In the previous posts in this blog series, we went over the basics of informed consent and the elements of the consent form that serve to explain your study to participants. Here, we will cover the remaining key elements of the informed consent form. This includes discussions of benefits, risks, participants’ rights, and protection of participants. As noted in the previous blog in this series, it is important to be aware of the requirements specific to your school’s Institutional Review Board (IRB), which may require more or less detail than what is covered here.

A necessary element of the informed consent form is a presentation of the benefits and risks of the study. First, participants need to know how the study may benefit them (or others). If you are going to provide any kind of incentive or monetary compensation to participants, this should be clearly stated in the consent form.

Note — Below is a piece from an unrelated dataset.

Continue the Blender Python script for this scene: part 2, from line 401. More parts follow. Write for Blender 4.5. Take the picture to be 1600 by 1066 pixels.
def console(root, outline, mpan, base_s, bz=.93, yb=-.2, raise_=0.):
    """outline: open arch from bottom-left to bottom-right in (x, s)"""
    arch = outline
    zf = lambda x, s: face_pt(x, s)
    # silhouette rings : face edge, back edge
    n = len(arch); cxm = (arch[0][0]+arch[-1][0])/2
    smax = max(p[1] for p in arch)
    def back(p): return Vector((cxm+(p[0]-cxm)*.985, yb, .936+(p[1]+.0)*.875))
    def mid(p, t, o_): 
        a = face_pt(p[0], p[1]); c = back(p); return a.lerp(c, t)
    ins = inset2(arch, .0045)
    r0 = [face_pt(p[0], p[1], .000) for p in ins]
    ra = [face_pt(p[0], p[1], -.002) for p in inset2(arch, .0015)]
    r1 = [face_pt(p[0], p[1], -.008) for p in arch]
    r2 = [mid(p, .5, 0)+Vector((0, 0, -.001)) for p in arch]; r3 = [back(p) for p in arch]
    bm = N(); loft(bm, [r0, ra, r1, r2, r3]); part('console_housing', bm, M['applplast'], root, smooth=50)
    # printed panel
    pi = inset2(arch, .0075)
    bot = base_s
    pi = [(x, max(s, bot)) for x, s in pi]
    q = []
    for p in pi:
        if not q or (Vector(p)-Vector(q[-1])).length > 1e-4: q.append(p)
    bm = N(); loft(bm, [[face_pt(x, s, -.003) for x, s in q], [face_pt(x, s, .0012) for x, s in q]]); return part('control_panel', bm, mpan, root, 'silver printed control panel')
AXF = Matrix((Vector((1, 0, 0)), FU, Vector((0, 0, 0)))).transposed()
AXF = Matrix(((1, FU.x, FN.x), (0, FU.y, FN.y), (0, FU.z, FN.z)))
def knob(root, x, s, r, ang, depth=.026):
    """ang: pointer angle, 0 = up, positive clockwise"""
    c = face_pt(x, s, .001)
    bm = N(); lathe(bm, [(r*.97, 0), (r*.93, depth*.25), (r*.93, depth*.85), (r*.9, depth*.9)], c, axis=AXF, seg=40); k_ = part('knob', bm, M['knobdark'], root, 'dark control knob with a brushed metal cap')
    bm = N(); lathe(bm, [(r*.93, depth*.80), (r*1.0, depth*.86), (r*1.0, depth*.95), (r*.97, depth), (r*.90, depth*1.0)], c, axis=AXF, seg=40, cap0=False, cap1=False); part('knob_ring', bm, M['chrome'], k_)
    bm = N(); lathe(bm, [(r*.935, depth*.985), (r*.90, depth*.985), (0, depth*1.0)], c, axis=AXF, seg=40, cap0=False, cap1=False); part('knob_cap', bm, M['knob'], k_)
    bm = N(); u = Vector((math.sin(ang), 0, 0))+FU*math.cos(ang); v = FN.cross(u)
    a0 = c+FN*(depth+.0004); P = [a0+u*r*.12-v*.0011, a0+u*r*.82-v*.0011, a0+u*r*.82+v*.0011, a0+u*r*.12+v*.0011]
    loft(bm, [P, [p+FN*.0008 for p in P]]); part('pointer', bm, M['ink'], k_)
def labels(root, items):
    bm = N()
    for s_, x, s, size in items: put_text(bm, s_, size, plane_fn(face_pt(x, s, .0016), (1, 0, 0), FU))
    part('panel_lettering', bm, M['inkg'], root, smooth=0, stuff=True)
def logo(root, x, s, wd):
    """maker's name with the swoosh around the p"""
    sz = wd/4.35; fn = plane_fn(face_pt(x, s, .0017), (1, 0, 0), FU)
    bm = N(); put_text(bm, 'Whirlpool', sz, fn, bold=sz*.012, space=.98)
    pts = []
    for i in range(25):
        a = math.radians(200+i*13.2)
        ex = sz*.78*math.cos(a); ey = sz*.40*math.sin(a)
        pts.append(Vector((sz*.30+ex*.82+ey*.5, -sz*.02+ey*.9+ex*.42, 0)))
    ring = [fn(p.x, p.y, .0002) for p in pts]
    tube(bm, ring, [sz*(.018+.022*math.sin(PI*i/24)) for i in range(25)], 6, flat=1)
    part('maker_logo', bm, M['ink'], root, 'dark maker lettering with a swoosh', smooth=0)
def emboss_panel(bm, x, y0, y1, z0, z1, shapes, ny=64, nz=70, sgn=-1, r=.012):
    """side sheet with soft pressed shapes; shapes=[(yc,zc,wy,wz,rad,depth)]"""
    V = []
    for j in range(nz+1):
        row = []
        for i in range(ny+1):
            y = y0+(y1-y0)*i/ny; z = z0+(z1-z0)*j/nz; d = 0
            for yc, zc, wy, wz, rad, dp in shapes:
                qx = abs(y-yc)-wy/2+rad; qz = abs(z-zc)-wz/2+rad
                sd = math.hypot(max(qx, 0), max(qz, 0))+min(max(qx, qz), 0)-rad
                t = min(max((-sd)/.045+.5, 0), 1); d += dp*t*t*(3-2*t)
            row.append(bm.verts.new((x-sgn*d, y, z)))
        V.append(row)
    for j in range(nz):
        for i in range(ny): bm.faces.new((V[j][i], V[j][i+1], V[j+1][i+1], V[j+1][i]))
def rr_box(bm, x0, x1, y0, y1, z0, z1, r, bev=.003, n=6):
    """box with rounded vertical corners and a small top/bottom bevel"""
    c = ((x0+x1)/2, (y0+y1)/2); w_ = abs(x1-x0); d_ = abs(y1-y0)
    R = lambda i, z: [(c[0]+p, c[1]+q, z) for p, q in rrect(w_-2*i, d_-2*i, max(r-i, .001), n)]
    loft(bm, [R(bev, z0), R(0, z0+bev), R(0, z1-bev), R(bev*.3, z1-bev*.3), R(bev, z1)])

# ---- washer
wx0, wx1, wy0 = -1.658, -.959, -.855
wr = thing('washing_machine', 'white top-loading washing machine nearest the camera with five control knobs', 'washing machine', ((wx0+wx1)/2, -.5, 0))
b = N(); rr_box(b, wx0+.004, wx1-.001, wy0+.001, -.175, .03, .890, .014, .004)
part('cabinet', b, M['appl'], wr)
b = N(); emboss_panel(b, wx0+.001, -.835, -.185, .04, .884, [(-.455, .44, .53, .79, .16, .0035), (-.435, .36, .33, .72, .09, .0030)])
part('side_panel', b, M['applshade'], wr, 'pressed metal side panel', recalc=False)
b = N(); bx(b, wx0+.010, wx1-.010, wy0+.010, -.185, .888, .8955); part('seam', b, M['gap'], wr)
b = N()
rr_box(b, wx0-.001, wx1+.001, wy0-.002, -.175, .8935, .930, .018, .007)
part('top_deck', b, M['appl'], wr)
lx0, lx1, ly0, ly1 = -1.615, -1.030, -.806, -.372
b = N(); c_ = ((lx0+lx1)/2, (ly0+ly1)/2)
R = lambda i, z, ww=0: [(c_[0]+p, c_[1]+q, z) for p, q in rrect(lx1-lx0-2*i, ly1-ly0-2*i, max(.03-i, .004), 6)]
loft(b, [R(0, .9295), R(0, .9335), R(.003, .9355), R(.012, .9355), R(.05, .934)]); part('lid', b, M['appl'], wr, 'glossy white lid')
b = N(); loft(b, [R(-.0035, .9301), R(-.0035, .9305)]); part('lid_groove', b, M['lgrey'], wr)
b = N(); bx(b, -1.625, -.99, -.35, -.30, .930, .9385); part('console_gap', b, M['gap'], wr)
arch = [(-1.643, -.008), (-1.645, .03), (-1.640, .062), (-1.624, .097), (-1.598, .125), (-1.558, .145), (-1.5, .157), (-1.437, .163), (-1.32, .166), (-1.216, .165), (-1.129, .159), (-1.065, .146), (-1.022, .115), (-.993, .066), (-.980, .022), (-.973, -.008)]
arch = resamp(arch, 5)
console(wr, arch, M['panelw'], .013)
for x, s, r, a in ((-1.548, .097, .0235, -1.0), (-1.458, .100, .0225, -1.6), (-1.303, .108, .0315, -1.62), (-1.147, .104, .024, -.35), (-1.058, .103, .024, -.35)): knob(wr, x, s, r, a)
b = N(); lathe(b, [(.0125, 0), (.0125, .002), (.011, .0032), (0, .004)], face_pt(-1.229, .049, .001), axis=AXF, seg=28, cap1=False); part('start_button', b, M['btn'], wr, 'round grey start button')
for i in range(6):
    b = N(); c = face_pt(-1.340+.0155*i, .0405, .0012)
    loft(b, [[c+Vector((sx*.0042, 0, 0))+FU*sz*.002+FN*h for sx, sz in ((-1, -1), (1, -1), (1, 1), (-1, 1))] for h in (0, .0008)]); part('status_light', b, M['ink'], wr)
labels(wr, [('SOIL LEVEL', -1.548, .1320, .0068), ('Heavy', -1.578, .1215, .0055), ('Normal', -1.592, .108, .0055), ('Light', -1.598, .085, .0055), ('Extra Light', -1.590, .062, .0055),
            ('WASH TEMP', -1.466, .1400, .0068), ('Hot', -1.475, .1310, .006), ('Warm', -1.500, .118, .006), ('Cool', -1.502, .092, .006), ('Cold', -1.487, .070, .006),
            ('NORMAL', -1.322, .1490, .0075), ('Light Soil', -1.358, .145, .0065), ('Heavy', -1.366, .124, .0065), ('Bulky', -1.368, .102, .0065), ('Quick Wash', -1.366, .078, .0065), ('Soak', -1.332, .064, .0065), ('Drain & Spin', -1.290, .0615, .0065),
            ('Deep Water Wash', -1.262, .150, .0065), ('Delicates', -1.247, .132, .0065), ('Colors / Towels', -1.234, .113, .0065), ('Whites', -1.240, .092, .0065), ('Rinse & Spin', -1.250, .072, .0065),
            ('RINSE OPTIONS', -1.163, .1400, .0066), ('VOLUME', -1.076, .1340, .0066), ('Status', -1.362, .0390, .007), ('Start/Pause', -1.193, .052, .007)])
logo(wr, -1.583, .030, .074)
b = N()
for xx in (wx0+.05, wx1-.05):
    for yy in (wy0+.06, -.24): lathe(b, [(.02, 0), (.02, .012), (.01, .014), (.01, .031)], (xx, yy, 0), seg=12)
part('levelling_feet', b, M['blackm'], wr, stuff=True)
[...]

If you are conducting an intervention study, you need to explain the possible benefits of the intervention. If the participants will not receive any direct benefits, you need to state this and also briefly explain the potential scientific, academic, or social benefits the study may provide to people in general.

Participants also need to be informed of the potential risks they may face by participating in the study. You need to inform participants if their participation could possibly have any negative impact on their physical, mental, or emotional well-being, if the privacy of their personal information could be compromised, or if there are any possible financial costs associated with participation in the study. Even if you are conducting a “minimal risk” study (e.g., having people fill out a survey about their attitudes or opinions), you should provide a statement indicating that the risks associated with the study are expected to be no greater than what the participants would encounter in their everyday lives.

In addition to explaining the benefits and risks of the study, the informed consent form needs to include an explanation of participants’ rights and how participants will be protected. In all human-subjects research, participants should have the right to refuse participation or to stop their participation at any time without consequence. In other words, even if participants agree to be in the study, they have the right to change their mind and quit at any point in time without being punished in any way.

The informed consent also should explain how risks will be minimized and how participants’ privacy will be maintained. If your study involves more than minimal risk, you need to give specific details about how the risks will be minimized. For example, if you are doing a study on a sensitive topic (such as trauma or abuse) and there is a risk of participants having negative emotional reactions during your study, you may want to include information on counseling resources. You also need to outline how participants’ data will be protected. For paper and pencil data, you should specify how and where the data will be stored (e.g., in a locked filing cabinet in the researcher’s office); for electronic data, you should specify how electronic files will be secured (e.g., on a password-protected computer or encrypted cloud storage). If you are not collecting data anonymously, you should indicate how you will protect any personally-identifying information that you collect (e.g., through assignment of ID numbers in quantitative studies or the use of pseudonyms in qualitative studies).

Finally, the closing elements of the informed consent form include contact information and the signature line. It is typical to include the researcher’s contact information so that participants can ask questions about the study, as well as the IRB’s contact information so that participants can ask questions or voice concerns about their research participation. After all of the required elements of the consent form are presented, a signature or endorsement line should be included so that participants can actively indicate their consent to participate. In face-to-face studies, participants usually provide a hand-written signature; in online studies it is usually appropriate to have participants endorse a statement such as “I agree to participate.”